Hiba Schahbaz, b. 1981, Pakistan
Self-Portrait as Eve (after Dürer)
USA (2016)
Tea, watercolor, ink, poster paint on twinrocker
[Source]
In the Indo-Persian tradition of miniatures, figures are painted exclusively in profile or three-quarter view, never making eye contact with the viewer. In Western art, the subjects will look at the viewer, but often times it’s really just the artist they are looking at, as seen in the cold hard gaze of Olympia, scornful of Manet’s commodification of her body for his own use.
In Schahbaz’s paintings, she gazes back at herself, finally able to make direct eye contact with the person who had been faceless for years. This eye contact came about last year when Schahbaz scaled up from the traditional miniature size paintings of 10 x 5 inches to paintings that were both life sized and larger than life.
Suddenly, her nudes became more than portraits of herself: they became portraits of the Goddess whose presence overwhelms and envelops the viewer in a feeling of serenity that is as sacred as it is empowering. “I think I’ve spent like 90% of my life trying to accept that I’m a female and that’s OK,” she told The Huffington Post, giving voice to a dynamic that women struggle with on an intimate level.

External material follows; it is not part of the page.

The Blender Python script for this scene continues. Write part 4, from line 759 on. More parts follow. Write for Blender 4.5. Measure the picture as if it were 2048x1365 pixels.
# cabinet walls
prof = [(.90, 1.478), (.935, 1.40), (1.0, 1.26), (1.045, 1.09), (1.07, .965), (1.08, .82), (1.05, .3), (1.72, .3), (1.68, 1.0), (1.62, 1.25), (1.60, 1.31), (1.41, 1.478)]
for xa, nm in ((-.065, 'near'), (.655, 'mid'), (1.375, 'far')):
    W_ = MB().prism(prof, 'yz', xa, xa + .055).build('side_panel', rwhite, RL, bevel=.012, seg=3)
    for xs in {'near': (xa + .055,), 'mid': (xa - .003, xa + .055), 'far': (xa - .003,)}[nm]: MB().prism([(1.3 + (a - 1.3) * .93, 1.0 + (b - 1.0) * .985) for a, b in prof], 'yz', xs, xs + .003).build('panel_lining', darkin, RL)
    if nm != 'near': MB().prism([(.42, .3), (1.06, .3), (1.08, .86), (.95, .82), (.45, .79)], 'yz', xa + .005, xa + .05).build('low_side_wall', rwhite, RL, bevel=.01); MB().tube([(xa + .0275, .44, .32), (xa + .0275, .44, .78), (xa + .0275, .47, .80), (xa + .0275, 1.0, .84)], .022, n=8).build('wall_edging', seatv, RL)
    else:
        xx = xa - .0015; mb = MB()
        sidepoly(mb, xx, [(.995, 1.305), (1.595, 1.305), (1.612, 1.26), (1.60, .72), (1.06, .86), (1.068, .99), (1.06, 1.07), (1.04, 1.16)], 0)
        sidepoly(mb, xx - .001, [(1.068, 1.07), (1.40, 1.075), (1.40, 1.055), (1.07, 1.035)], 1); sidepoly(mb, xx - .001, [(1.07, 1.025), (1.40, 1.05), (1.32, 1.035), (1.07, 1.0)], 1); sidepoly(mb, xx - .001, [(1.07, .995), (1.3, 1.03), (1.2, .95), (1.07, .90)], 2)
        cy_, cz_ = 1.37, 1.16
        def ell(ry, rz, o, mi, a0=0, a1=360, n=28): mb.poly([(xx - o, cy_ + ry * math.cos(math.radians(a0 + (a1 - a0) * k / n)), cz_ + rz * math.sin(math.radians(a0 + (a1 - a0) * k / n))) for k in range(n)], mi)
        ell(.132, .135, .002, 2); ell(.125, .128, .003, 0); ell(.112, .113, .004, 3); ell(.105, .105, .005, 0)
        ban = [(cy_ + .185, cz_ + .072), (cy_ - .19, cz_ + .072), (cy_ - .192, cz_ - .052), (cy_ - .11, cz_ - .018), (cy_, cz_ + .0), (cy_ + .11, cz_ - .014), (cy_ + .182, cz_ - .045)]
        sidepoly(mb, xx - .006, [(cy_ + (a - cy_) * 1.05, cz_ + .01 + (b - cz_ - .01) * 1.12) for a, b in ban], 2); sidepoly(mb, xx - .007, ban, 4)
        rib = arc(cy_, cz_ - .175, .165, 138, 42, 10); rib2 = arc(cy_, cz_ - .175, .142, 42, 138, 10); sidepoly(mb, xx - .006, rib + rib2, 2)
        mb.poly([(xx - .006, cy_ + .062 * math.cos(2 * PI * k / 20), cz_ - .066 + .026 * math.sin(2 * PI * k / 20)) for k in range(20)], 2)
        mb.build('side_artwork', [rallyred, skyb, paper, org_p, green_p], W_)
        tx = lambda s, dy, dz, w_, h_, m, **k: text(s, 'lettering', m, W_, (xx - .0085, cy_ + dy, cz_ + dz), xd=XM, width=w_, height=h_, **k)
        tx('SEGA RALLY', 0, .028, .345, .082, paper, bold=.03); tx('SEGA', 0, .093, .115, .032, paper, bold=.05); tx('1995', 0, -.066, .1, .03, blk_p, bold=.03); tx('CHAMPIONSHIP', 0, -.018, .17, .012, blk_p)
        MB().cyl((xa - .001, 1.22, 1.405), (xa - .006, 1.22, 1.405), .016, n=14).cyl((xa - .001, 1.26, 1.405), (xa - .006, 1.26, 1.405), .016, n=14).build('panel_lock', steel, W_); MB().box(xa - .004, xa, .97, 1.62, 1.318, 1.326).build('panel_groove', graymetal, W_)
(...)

Schabaz tells Crave, “As a woman in Pakistan, my identity was in regards to everyone else. There were all these rules as a woman and none of them involved self-expression or being an individual. Here in New York, women are so powerful. We are allowed to have opinions, our own thoughts, our own lives. I’m just internalizing that in a way, coming emotionally to terms with my life and learning how to interact with the greater world.”